The Assyrian Calendar begins with the first recorded year of the "beginning of civilization" (shooraya d'mdeetanayoota) as seen through the eyes of the ancient Bet-Nahranaye (Mesopotamians). These ancient inhabitants of Assyria, Babylon, and Sumer believed that civilization was a "gift from the gods" and it was marked from the time "kingship was lowered from heaven."

The earliest sign of municipal administration (kingship in pre-historic sense) appears during the Halaf Period in Mesopotamia (over 7000 years ago). The most notable characteristics of this period are the "sitting goddess figurines" indicating a goddess-worshipping culture and the distinctive colored potteries with geometric designs pointing to the existence of a high-culture civilization in Mesopotamia.

The Sumerian term akiti meant "building life on earth" symbolizing the handing of life from gods to man. The Babylonians adopted this term and called their New Year festival Akitu (modern-day Kha b'Neesan).

According to the latest archeological findings in Anatolia, the transformation of localized settlements to the first cities took place between 4300 to 3450 B.C.. Religion was the main focus of socialization during this period and each city possessed a religious complex (i.e. ziggurats). Each city was administered by a "local king" or lugal. Archeologists refer to this period as the Early to Middle Uruk Periods.

In the 1950's Assyrians believed that based on the research findings of their contemporary archaeologists the first construction of the city of Ashur's temple during the Uruk Period took place around 4750 B.C. This date was then recorded as the beginning of "civilization" in Mesopotamia.

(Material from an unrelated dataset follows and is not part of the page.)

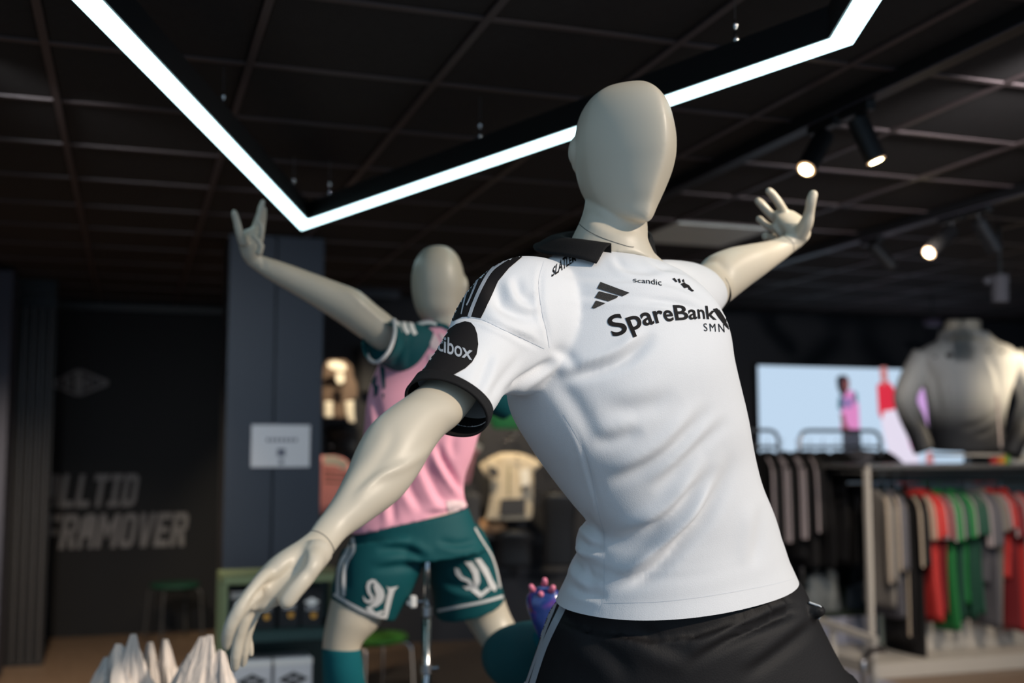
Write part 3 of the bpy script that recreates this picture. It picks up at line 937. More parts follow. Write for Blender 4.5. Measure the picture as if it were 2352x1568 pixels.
MB().lathe([(.012, .088), (.012, .105)], n=18).build('cap', M['whitelam'], t, local=True)

# grey jacket torso
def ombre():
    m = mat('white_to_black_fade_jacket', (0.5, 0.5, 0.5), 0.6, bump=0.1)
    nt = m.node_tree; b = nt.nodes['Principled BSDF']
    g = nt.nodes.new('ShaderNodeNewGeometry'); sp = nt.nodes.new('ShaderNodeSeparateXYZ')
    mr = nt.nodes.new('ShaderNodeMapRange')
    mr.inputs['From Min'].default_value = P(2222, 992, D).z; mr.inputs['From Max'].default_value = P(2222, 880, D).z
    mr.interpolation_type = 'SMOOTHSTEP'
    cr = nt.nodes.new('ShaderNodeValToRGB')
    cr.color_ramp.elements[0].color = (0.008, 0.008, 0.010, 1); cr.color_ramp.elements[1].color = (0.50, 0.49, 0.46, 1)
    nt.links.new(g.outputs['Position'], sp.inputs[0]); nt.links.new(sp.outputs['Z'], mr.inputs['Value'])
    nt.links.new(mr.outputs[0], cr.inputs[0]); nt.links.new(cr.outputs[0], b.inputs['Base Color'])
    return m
D = -(RM.transposed() @ (onY(2222, 1040, GYF + .22) - EYE)).z
bt = thing('torso_form', 'headless torso form wearing a jacket fading from white to black, on the gondola', 'mannequin', tuple(P(2222, 1040, D)))
mb = MB()
loft(mb, [(2140, 1034, 2302, 1034, D, .6), (2134, 990, 2304, 990, D, .6), (2130, 930, 2312, 930, D, .62), (2118, 870, 2328, 870, D, .58), (2104, 820, 2340, 820, D, .5), (2126, 795, 2320, 795, D, .45), (2152, 782, 2290, 782, D, .5), (2158, 760, 2266, 760, D, .8)], n=32)
loft(mb, [(2100, 800, 2160, 840, D, .8), (2078, 838, 2138, 858, D, .8), (2060, 880, 2118, 888, D, .85), (2053, 918, 2106, 918, D, .9), (2066, 962, 2120, 950, D, .9), (2086, 1005, 2134, 990, D - .05, .9), (2100, 1045, 2146, 1030, D - .08, .9)], n=24)
loft(mb, [(2285, 840, 2345, 800, D, .8), (2306, 858, 2364, 838, D, .8), (2326, 888, 2384, 880, D, .85), (2338, 918, 2391, 918, D, .9), (2326, 962, 2378, 972, D, .9), (2312, 1000, 2358, 1015, D - .05, .9), (2300, 1035, 2342, 1055, D - .08, .9)], n=24)
me = fuse(mb, 0.012, 4)
folds(me, [([(2140, 840), (2150, 900), (2160, 960)], 9, .012, .5), ([(2300, 930), (2260, 970), (2200, 985)], 8, .010, .5), ([(2300, 960), (2270, 990), (2235, 1000)], 7, .008, .5), ([(2135, 870), (2128, 820)], 6, .008, .5), ([(2260, 800), (2290, 860), (2296, 920)], 7, .006, .5)])
bv = bvh_of([me])
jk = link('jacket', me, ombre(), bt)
mb = MB(); loft(mb, [(2160, 782, 2264, 782, D, .9), (2168, 760, 2252, 760, D, .9), (2174, 738, 2250, 738, D, .9), (2182, 734, 2244, 734, D, .9)], n=28)
link('neck', mb.mesh('neck'), M['skin_far'], bt)
for (uu, vv, r) in ((2181, 816, 9), (2148, 820, 4), (2270, 806, 4), (2301, 808, 3.5)):
    decal('chest_badge', [[(uu + r * math.cos(t), vv + .7 * r * math.sin(t)) for t in np.linspace(0, 2 * math.pi, 12, endpoint=False)]], bv, M['print'], bt, step=4, off=.003)
decal('zip_line', ribbon([(2290, 905), (2294, 960), (2299, 1028)], 4, 5), bv, M['stripe'], bt, step=6, off=.003)

# ------------------------------------------------------------------ low things at right
bg = thing('turf_platform', 'low platform topped with dark green turf between the racks', 'platform', (5.9, 7.9, 0))
a = onZ(1870, 1440, 0.3); 
MB().bounds(4.55, 6.6, 7.2, 8.6, 0, 0.285).build('platform_body', M['grey_lam'], bg)
MB().bounds(4.55, 6.6, 7.2, 8.6, 0.285, 0.30).build('turf', M['turf'], bg)
pq = thing('floor_plinth', 'flat lilac-grey plinth on the floor in front of the turf platform', 'plinth', (4.2, 6.6, 0))
MB().bounds(3.6, 4.52, 5.9, 8.6, 0, 0.06, bev=0.01).build('plinth_top', M['grey_lam'], pq)
bn = thing('low_rail', 'beige low rail on short posts running beside the turf platform', 'rail', tuple(P(1930, 1445, 7.2)))
MB().tube([P(1870, 1420, 7.4), P(2012, 1470, 6.9)], 0.028, 4).build('rail_bar', M['whitelam'], bn)
q = P(1912, 1436, 7.25); MB().tube([q, Vector((q.x, q.y, 0.06))], 0.022, 4).build('rail_post', M['whitelam'], bn)
q = P(2006, 1468, 6.92); MB().tube([q, Vector((q.x, q.y, 0.06))], 0.022, 4).build('rail_post', M['whitelam'], bn)
fr = thing('rack_base', 'bent steel tube standing low beside the gondola base', 'rack', tuple(onZ(1985, 1568, 0.0)))
MB().tube(catm([P(1985, 1600, 6.6), P(1983, 1530, 6.6), P(1990, 1504, 6.65), P(2006, 1493, 6.7), P(2030, 1492, 6.75)], 4), 0.017, 10).build('tube', M['steel'], fr, smooth=True)
def tote(u0, u1, v0, v1, y, m, lab):
    a, b = onY(u0, v0, y), onY(u1, v1, y)
    t = thing('tote_bag', lab, 'bag', ((a.x + b.x) / 2, y, b.z), group='tote bags under the steel rack')
    mb = MB(); W, H = (b.x - a.x) / 2, a.z - b.z
    bm = bmesh.new(); bmesh.ops.create_grid(bm, x_segments=10, y_segments=10, size=1)
    bmesh.ops.rotate(bm, matrix=Matrix.Rotation(math.pi / 2, 3, 'X'), verts=bm.verts)
    geo = bmesh.ops.extrude_face_region(bm, geom=bm.faces[:])
    bmesh.ops.translate(bm, vec=(0, 1, 0), verts=[g for g in geo['geom'] if isinstance(g, bmesh.types.BMVert)])
    for v in bm.verts:
        f = (v.co.z + 1) / 2
        bulge = 0.05 * (1 - v.co.x ** 2) * (1 - abs(2 * f - .8) * .5)
        v.co = Vector((v.co.x * W * (1 - .12 * f), (-bulge if v.co.y < .5 else bulge + .02) + .012 * math.sin(5 * v.co.x + 4 * f), f * H + (.02 * math.sin(3 * v.co.x) if f > .95 else 0)))
    bmesh.ops.recalc_face_normals(bm, faces=bm.faces)
    me = bpy.data.meshes.new('bag_body'); bm.to_mesh(me); bm.free()
    link('bag_body', me, m, t, local=True)
    for s in (-1, 1):
        MB().tube(catm([(-W * .4, s * .02, H - .02), (-W * .36, s * .02, H + .10), (0, s * .02, H + .17), (W * .36, s * .02, H + .10), (W * .4, s * .02, H - .02)], 4), 0.007, 6).build('bag_handle', m, t, local=True, smooth=True)
tote(1850, 1932, 1318, 1404, 7.35, M['tote'], 'white canvas tote bag on the turf next to the white-shirted mannequin')
tote(1946, 2004, 1345, 1404, 7.45, M['bagblue'], 'slumped grey-blue bag on the turf behind the beige-grey jacket')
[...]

In fact, the impetus behind this decision was the publication of a series of articles in the Assyrian magazine Gilgamesh, edited by the famous brothers Addi and Jean Alkhas and Nimrod Simono.

It is possible that the exact date of the beginning of civilization in Mesopotamia may vary as more accurate research reveals the existence of a more ancient and "civilized" culture in Bet-Nahrain. This fascinating topic remains as enigmatic as the exact date of the birth of Jesus Christ whose year of birth has been the fulcrum of historicity for the past two thousand years.

Incidentally, the Jewish Calendar has very questionable origins also. It begins with the year 3760 B.C. (as opposed to Assyrian 4750 B.C.). Indeed the year 3760 B.C. coincides with the time "kingship was lowered to mankind" in the city of Kish, southern Bet-Nahrain.